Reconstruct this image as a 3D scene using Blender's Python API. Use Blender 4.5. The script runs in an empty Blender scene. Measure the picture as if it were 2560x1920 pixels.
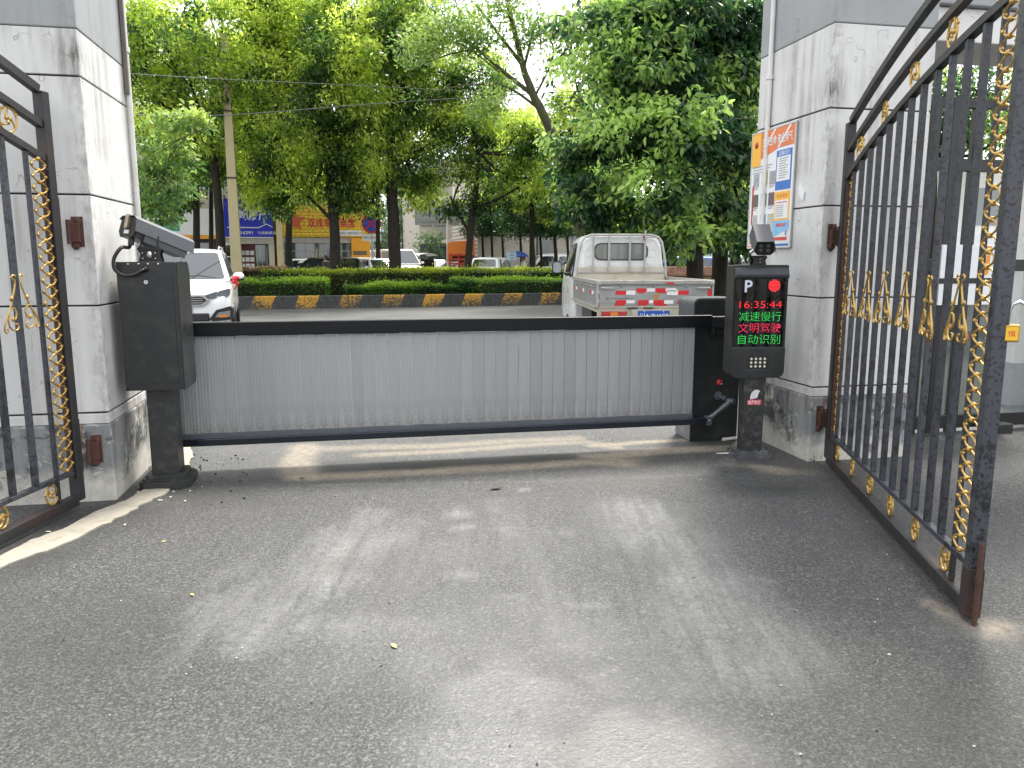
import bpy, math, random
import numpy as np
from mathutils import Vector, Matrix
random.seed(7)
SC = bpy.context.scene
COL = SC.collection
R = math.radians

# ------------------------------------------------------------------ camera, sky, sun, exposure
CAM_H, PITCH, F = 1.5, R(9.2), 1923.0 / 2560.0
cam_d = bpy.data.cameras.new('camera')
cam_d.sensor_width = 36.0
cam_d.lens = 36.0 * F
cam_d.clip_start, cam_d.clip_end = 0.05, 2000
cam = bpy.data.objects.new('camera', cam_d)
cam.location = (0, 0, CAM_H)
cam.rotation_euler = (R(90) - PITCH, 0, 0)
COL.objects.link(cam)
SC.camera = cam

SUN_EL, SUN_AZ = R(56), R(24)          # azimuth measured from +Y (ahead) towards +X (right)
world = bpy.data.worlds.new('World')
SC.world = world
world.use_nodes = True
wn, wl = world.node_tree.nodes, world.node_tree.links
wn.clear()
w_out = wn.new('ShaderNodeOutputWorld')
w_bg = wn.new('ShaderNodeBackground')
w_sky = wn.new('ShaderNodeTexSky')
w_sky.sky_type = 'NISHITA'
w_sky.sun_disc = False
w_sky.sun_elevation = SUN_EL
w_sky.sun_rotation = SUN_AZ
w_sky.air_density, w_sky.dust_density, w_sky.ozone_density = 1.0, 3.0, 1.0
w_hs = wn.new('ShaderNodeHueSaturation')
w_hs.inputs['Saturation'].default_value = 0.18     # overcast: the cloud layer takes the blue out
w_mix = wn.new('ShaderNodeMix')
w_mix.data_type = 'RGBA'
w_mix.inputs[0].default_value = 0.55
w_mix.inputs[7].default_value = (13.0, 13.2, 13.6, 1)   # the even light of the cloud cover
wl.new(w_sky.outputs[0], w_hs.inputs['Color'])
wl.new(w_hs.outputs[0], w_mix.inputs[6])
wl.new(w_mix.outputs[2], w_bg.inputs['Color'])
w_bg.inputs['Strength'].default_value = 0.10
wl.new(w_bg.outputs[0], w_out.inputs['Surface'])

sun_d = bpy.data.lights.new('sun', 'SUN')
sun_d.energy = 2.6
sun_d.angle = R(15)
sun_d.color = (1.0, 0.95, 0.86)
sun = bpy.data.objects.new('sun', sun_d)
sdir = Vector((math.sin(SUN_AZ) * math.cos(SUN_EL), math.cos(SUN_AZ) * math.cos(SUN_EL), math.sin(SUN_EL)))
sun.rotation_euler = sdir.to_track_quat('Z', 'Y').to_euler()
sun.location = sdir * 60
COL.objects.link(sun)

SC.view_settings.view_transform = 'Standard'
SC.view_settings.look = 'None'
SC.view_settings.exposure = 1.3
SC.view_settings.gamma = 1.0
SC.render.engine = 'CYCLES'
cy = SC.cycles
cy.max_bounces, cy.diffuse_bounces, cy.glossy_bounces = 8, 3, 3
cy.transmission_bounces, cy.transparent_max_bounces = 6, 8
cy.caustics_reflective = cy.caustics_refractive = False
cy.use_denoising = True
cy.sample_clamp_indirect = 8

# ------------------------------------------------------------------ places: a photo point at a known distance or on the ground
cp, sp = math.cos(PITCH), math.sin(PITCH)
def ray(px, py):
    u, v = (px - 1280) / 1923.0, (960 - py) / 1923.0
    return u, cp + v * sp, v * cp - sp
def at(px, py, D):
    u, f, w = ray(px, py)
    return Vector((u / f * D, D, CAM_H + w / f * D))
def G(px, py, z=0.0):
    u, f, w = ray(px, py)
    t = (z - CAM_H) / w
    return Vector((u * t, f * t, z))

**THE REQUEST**
Restate only the lines running from the start of the material above through the line containing "SC.camera = cam", ends included. No pictures.

**EXERCISE ANSWER**
Reconstruct this image as a 3D scene using Blender's Python API. Use Blender 4.5. The script runs in an empty Blender scene. Measure the picture as if it were 2560x1920 pixels.
import bpy, math, random
import numpy as np
from mathutils import Vector, Matrix
random.seed(7)
SC = bpy.context.scene
COL = SC.collection
R = math.radians

# ------------------------------------------------------------------ camera, sky, sun, exposure
CAM_H, PITCH, F = 1.5, R(9.2), 1923.0 / 2560.0
cam_d = bpy.data.cameras.new('camera')
cam_d.sensor_width = 36.0
cam_d.lens = 36.0 * F
cam_d.clip_start, cam_d.clip_end = 0.05, 2000
cam = bpy.data.objects.new('camera', cam_d)
cam.location = (0, 0, CAM_H)
cam.rotation_euler = (R(90) - PITCH, 0, 0)
COL.objects.link(cam)
SC.camera = cam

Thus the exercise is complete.